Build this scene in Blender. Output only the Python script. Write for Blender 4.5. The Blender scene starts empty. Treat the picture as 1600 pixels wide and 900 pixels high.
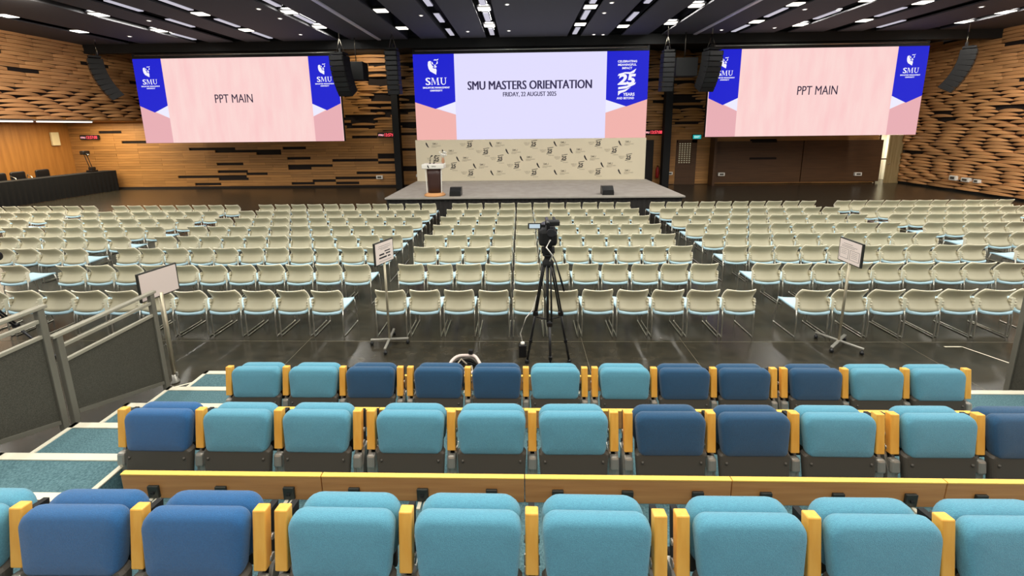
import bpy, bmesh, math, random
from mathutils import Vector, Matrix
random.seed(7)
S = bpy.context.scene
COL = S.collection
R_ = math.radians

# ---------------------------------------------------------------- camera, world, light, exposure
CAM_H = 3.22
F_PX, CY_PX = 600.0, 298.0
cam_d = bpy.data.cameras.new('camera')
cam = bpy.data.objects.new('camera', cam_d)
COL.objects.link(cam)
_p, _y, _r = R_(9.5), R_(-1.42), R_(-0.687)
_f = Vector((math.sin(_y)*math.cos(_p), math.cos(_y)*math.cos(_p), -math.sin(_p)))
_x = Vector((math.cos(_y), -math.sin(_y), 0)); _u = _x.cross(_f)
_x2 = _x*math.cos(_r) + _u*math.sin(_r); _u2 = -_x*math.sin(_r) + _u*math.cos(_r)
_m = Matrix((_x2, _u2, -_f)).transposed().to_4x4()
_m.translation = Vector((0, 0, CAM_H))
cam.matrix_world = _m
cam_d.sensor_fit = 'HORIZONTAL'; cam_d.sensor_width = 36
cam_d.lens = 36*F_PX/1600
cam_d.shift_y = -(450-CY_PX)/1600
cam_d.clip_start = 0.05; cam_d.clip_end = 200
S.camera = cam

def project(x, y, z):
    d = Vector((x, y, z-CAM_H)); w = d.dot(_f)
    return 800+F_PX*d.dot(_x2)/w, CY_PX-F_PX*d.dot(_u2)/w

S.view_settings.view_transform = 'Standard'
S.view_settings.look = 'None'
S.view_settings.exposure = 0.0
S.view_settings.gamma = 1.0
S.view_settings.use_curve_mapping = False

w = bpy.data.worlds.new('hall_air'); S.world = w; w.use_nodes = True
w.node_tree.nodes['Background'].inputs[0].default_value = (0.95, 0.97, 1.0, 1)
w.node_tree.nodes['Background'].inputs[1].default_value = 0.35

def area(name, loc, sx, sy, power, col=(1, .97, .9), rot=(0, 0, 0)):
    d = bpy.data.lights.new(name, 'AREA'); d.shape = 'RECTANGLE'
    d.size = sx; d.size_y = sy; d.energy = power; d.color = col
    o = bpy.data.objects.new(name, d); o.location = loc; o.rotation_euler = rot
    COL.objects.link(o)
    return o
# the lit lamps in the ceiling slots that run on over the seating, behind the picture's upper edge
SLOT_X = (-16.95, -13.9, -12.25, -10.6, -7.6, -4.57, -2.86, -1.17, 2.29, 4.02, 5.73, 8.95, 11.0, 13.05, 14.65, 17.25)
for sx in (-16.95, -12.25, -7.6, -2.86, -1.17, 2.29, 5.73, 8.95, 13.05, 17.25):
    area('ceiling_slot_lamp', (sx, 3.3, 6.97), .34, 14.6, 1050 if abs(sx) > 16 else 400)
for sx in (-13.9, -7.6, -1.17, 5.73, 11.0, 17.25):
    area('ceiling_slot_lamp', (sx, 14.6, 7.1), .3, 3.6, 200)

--

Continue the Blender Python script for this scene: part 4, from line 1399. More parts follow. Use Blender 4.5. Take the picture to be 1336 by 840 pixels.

## EXERCISE BRIEF
Pictures excluded, retype exactly the lines running from the one with "Build this scene" through the one with "R_ = math.radians". Include both end lines and nothing more.

## EXERCISE OUTPUT
Build this scene in Blender. Output only the Python script. Write for Blender 4.5. The Blender scene starts empty. Treat the picture as 1600 pixels wide and 900 pixels high.
import bpy, bmesh, math, random
from mathutils import Vector, Matrix
random.seed(7)
S = bpy.context.scene
COL = S.collection
R_ = math.radians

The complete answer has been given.